Week 7 Rankings with Commentary

In surprising news, Charles Robinson of Yahoo Sports ranks the Broncos 14th in the league. Has he been hiding in a cave in the Rocky Mountains since the beginning of September?

Here is how I would rank things as the season stands now:

1. New England Patriots (6-0) – if anyone wants to argue you can call the Dallas defense and ask them.

2. Indianapolis Colts (5-0) – who thinks Peyton Manning partied in Las Vegas during his bye week. Yeah, me neither.

3. Green Bay Packers (5-1) – until Brett Favre proves otherwise, his team will take the coveted #3 spot.

4. Dallas Cowboys (5-1) – they showed a lot of openings in their pass defense and Romo is still very vulnerable to INTS.

5. Jacksonville Jaguars (4-1) – they’re allowing the 2nd lowest total points in the league.

6. New York Giants (4-2) – they will be 6-2 before you know it. Yes, they have won against some terrible teams, but the Manning-Burress duo is one of the best in the league.

7. Pittsburgh Steelers (4-1) – Hines Ward and Troy Polamalu return to action this week.

8. Baltimore Ravens (4-2) – if the quarterbacks stop fumbling the ball, they could rank in the top 5.

9. San Diego Chargers (3-3) – they had a rough start, but watch out AFC. LT is coming strong.

10. Tennessee Titans (3-2) – Vince Young. That’s all I need to say “‘Cause I can guarantee things are sweeter in Tennessee.”

11. Washington Redskins (3-2) – 11. Better approval rating than our current Pres.

12. Carolina Panthers (4-2) – Vinny still has it at 43 years old, at least until David Carr comes back.

13. Tampa Bay Buccaneers (4-2) – the next 3 out of 4 games are against mediocre, so they should be moving up in the ranks.

14. Cleveland Browns (3-3) – with a high powered offense, “Cleveland Rocks!”

15. Houston Texans (3-3) – they are going to California for two weekends in a row. Perhaps a preview of their life in early January.

16. Kansas City Chiefs (3-3) – If Priest Holmes is able to play in the near future, the Chiefs could be moving on up.
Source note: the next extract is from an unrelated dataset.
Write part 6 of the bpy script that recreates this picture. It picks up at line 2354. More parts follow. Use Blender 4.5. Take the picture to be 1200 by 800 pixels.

17. Seattle Seahawks (3-3) – something stinks and it’s not Pike Place Market.

18.Chicago Bears (2-3) – Come on! They have a ferocious defense. Right?

19. Detroit Lions (3-2) – as Kid Rock would say,

“Im a redneck rock-n-roll son of detroit,
I dont like no new wave
Techno bands around
Im a drink a couple dozen beers
Go out and jam some gears
Im a long haired rock-n-roll
Son of detroit.”

20. Denver Broncos (2-3) – The Rockies are going to the World Series!

21. Arizona Cardinals (3-3) – is the desert known for having good football teams? NO!

22. Philadelphia Eagles (2-3) – Are we going to start hearing chants for Terrell Owens?

23. Minnesota Vikings (2-3) – the only good thing going for them is Adrian Peterson.

24. Oakland Raiders (2-3) – Raider Nation what?

25. Cincinnati Bengals (1-4) – Next up for Chad Johnson a.k.a. Ocho Cinco: Dancing with the Stars. Watch this:

26. San Francisco 49ers (2-3) – Alex Smith left his heart in Utah. Not San Francisco.

27. New Orleans Saints (1-4) – The Saints can’t wait for mardi gras.

28. New York Jets (1-4) – the Jets and the Giants are light years apart.

29. Buffalo Bills (1-4) – wait. There’s another team in New York?

30. Atlanta Falcons (1-5) – Vick…gone. Morten Anderson…old. Atlanta…spiraling downward faster than a plane without wings.

31. Miami Dolphins (0-6) – one of two winless teams in the NFL. They got rid of WR Chris Chambers this week. Good Job. Real Good.

32. St. Louis Rams (0-6) – someone has to take this spot. This year it’s STL.